Cabe agora fazer uma referência quanto ao interesse directo que decorre da legitimidade.

Para se concretizar um interesse como sendo directo, deve-se ter em conta quando se está perante o efeito de uma decisão que afecte directamente a esfera jurídica do interessado, isto é, deve existir aqui uma ligação necessária entre o pedido e causa de pedir (a pretensão do autor), e a decisão do tribunal.
Quanto ao interesse pessoal, para ele existir, a decisão jurisdicional que o autor pretende obter com o seu pedido deve reflectir-se exclusivamente ou preferencialmente na sua esfera jurídica.
Em relação ao interesse processual, há que ter em conta que a expressão interesse directo e pessoal diz respeito ao pressuposto processual da legitimidade; enquanto interesse processual é um pressuposto distinto.

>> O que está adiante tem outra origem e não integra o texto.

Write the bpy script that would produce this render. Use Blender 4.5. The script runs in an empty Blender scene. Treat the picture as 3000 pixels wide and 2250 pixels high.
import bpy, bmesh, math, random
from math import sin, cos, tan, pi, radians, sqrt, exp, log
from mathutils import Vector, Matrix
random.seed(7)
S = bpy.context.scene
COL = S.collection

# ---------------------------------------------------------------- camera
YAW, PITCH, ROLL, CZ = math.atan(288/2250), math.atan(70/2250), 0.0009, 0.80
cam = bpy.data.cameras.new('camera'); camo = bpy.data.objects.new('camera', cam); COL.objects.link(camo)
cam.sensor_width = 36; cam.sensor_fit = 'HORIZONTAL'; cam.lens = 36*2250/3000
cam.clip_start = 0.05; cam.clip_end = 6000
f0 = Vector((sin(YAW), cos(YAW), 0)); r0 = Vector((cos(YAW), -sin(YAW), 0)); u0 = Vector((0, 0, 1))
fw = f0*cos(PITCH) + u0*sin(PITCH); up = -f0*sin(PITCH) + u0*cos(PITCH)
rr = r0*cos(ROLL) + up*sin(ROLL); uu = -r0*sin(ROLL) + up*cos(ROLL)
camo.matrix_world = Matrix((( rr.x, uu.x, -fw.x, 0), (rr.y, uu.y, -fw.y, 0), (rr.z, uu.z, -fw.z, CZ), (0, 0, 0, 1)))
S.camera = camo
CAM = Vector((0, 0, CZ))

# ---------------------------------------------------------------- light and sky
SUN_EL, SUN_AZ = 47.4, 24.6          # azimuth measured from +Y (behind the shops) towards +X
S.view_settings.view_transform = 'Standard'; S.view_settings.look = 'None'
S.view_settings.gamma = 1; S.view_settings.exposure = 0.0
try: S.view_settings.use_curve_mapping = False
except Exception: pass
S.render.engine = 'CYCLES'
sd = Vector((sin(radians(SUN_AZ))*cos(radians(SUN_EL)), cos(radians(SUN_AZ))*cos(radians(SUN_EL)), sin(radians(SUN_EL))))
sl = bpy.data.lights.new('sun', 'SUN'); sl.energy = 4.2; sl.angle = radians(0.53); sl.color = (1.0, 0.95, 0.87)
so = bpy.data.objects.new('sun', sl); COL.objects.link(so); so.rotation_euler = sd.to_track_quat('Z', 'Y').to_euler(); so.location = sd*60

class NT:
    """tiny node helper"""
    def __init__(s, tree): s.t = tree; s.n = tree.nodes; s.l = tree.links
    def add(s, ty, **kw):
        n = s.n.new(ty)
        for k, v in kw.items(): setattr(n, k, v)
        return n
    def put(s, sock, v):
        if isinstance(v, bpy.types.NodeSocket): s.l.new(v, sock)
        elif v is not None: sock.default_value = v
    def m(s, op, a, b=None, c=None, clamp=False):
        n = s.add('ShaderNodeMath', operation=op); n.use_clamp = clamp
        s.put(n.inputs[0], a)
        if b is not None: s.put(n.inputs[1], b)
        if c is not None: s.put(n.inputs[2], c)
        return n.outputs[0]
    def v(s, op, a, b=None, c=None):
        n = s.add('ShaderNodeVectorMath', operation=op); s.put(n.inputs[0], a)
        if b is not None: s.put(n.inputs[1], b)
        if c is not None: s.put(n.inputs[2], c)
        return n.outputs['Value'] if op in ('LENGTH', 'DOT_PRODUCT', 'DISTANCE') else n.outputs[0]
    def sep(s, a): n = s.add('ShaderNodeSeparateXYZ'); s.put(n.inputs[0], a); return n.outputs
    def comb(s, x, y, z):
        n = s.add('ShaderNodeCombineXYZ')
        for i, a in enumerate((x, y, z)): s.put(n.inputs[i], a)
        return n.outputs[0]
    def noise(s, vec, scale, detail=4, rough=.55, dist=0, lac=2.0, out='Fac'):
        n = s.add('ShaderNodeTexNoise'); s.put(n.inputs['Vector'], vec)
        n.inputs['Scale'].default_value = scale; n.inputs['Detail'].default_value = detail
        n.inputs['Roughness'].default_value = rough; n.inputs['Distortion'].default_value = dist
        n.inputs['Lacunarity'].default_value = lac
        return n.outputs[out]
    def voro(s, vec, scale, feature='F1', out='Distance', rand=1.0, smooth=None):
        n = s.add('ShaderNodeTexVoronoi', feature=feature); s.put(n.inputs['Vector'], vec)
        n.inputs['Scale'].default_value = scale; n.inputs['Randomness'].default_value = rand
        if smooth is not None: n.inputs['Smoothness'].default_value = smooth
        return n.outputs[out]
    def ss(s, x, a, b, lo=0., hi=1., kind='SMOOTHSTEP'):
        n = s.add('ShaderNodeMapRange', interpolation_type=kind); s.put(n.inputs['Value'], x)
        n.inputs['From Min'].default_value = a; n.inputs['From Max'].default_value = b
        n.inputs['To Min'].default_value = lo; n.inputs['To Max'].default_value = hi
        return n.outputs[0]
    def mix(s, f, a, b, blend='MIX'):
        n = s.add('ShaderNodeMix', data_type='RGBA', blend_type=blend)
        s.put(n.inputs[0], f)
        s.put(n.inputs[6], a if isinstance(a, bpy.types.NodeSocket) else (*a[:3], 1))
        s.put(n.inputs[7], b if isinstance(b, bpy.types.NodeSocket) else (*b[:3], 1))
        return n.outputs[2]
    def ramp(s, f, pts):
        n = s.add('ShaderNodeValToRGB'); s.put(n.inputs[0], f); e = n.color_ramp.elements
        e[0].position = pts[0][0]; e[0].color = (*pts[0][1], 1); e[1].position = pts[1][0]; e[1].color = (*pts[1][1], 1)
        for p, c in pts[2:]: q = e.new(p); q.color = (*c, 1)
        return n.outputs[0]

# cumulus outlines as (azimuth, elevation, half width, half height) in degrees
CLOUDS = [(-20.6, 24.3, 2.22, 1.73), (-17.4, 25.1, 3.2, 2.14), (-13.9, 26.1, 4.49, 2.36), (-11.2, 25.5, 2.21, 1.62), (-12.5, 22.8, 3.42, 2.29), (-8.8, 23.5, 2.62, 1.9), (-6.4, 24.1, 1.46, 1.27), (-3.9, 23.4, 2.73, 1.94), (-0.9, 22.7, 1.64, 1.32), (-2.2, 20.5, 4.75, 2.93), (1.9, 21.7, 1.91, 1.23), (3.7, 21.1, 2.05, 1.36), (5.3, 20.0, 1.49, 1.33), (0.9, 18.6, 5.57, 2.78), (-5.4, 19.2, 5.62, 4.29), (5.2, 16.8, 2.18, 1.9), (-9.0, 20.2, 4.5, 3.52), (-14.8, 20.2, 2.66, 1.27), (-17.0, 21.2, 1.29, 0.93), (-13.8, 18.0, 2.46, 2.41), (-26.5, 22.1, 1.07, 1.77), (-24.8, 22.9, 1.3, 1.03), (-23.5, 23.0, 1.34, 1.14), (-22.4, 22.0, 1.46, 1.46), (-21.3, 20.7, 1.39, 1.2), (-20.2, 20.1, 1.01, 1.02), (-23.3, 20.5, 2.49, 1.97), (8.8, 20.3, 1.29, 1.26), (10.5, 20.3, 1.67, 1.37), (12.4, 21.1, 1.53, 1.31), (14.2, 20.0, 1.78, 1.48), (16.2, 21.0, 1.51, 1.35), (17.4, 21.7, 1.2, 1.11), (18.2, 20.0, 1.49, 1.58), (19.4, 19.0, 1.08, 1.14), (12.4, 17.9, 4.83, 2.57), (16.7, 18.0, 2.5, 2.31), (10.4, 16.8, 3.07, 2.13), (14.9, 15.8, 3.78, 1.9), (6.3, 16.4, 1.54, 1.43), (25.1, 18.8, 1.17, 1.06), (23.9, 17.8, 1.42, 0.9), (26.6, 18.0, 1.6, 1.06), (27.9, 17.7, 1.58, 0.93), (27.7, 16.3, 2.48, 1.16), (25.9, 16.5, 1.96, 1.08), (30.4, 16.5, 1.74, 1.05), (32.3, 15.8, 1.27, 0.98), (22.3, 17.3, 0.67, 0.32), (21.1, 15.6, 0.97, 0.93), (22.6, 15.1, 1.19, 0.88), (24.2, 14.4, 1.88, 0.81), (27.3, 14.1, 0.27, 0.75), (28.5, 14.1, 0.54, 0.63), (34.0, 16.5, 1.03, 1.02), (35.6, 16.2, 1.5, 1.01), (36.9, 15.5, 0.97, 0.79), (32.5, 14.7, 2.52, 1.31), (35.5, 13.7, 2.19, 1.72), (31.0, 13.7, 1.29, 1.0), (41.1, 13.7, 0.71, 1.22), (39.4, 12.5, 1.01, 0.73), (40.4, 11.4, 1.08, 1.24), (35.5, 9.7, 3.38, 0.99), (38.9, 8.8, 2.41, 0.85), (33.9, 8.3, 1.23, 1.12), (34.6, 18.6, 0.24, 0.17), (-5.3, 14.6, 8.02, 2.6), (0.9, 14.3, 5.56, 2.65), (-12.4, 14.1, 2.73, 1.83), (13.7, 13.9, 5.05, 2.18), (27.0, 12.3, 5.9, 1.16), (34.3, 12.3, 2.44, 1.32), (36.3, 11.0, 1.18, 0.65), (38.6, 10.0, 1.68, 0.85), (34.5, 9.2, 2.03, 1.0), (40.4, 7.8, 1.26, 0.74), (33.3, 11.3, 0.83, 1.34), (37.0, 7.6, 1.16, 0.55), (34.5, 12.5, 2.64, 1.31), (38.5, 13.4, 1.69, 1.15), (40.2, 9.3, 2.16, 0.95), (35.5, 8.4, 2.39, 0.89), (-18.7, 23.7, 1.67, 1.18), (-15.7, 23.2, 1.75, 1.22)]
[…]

Recorre-se ao termo interesse em agir para melhor compreender este pressuposto processual. Há quem defenda o extrapolar dos pressupostos do interesse em agir presentes no artigo 39º do CPTA (no seio da acção administrativa comum) para a acção administrativa especial, e são eles a invocação de “utilidade ou vantagem imediata, para si, (…) por existir uma situação de incerteza, de ilegítima afirmação por parte da Administração, da existência de determinada situação jurídica, ou o fundado receio de que a Administração possa vir a adoptar uma conduta lesiva”.
A pessoa tem de ter um interesse objectivo naquela decisão, é necessário que retire um benefício específico da decisão do tribunal. Segundo palavras de Vieira de Andrade “tem interesse directo e pessoal quem retire imediatamente (directamente) da decisão um benefício específico para a esfera jurídica (pessoal) ”.